On the 23rd, we received an e-mail from Ian & Maggy Staples – the Ocean Cruising Club Port Officers for Chile - which really raised our spirits. [We had told them we were heading to Puerto Montt and hoping to stay in Chile for about a year, spending about 6 months on land enjoying the Country before heading South to Cape Horn in October]. They invited us up to their Farm to stay in their Lodge and suggested that we might find Valdivia a nicer place than Puerto Montt (and cheaper to have work done). So, a quick course change and, Valdivia, here we come. Only an extra 36 miles – 538 still to go.

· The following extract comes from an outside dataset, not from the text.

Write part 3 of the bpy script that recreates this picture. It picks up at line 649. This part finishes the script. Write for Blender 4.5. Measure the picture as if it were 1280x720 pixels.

We were now getting really excited, looking forward to being on land and seeing Monty run again. He had been confined to the Yacht for 3 1/2 months by now. To celebrate, we had a few home cooked chips with our ‘Happy Hour Coca Colas’ that evening !!


On the 25th, we really knew we had hit the “roaring forties”. The wind steadily increased all day and at 6pm we had a steady 40 knots of wind gusting to 48. We lashed the helm and stayed on the wind between 60’ and 90’ with the staysail coping – forward progress about 2.5 knots. By Midnight we felt a bit battered but it had passed through and we could hoist the Main and Genoa again.


We were glad to have a bit of calm the next day – the wind had totally died and progress was slow again. We were just drifting and still 292 miles to go. 


It has to be said that Ships are a bit like buses. We had been at Sea for 24 days without seeing anyone else at all and then 2 Fishing Boats came along at once – neither of whom bothered to respond to our Radio call !!! 


We were now very keen to get to Port and the forecast was calm for the next few days so, on the 28th, the Engine went on and we motored at 5 knots through the night. We sighted Land at 11.00am on the 29th.

The Sea was dead calm and it was great to be able to watch Monty running around the foredeck again.

The sky got bluer and we could see the Mountains some 50 miles away. Penguins and Sea-Lions suddenly appeared from nowhere and it was a fantastic feeling to be approaching Chile some 5,500 miles since leaving Panama in December. We worked out that we had spent more time at Sea than at anchor over the last 4 months – really good news for our livers !!


We got close to land whilst the Autohelm was still just about hanging onto it’s last bolt and hove to at about 6.00pm ready to head up the River to Valdivia in daylight.